スクルージは金貸で共同経営者が数年前に亡くなり一人きりの雇用者に厳しくするばかりで、クリスマスの寄付を募る男にも、私は税金をたっぷり払っているし困っている人は税金で運営する救貧院に行けばいいと寄付を断る男です。そんなスクルージの元へ過去、現在、未来を見せる幽霊が3人順番にやって来ます。幽霊がやってくる前、ドアの取っ手が亡くなった共同経営者の顔に見えるのなど軽いホラー表現、ディズニーの喋るカップや動く燭台などに慣れているのでそんな感じに想像できますが、さて舞台の上ではどう演出するのだろう。そしてディケンズは19世紀前半の人だけどそういう想像をしていたのだなあと。原作を読んでみて初めて知ったのが、スクルージには若い頃に恋人がいたこと。でも仕事にのめり込むスクルージのために、彼女は持参金付きの嫁をもらうべきだと思って身を引いたそうです。そういう若い時代も演じるのかなあと、見に行けるはずもないのに色々妄想。元恋人の夫がクリスマス前に一人で事務所にいるスクルージさんを見たよ、寂しそうだねと妻に話しています。そのもっと昔のスクルージが丁稚だった時代、店の主人は今のスクルージよりもずっと優しい人でしたが、スクルージと他の丁稚は「仕事が終わると帳場の下の寝床に潜り込む」と書いてあって、地下なのか、どんな状態か構造か想像もつかないです。

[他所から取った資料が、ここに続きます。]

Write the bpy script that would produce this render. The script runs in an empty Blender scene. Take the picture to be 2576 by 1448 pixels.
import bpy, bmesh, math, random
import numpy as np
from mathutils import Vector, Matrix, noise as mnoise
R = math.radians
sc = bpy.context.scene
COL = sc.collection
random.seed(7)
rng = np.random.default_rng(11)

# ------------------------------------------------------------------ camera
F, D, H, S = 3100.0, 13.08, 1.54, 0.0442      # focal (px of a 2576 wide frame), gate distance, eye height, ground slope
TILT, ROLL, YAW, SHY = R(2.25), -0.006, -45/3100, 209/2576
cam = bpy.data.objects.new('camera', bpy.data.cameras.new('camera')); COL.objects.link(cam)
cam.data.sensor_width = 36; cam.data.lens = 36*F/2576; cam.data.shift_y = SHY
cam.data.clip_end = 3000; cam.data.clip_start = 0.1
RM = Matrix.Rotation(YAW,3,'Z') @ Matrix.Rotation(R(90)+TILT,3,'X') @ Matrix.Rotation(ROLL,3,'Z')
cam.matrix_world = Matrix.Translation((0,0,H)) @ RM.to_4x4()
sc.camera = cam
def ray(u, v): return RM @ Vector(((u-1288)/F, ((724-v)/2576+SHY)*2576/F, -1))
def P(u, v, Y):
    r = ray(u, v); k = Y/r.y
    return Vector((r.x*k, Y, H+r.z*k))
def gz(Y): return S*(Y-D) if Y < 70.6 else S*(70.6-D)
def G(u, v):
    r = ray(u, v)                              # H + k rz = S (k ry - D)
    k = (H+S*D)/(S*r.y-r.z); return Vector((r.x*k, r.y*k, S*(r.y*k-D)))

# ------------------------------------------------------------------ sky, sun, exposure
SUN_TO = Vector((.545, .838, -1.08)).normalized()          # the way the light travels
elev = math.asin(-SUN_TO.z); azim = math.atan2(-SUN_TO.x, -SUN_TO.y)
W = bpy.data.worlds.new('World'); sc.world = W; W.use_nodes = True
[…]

スクルージの身寄りは甥の家族がいるだけで、彼らにも長い間会っていない。3人の幽霊に、雇用者一家が貧しいながらも家族で楽しく過ごしている様子や「あんたそんなじゃろくな死に方はしないヨ」という未来を見せられてスクルージは改心します。昔の小説で子どもも読めるものだからか、私の感覚ではスクルージの改心がとても素直に思え、もっと頑固者を強調したくなりました。原作の時代には変わり者だった人が、現代にはとてもたくさんいる気がします。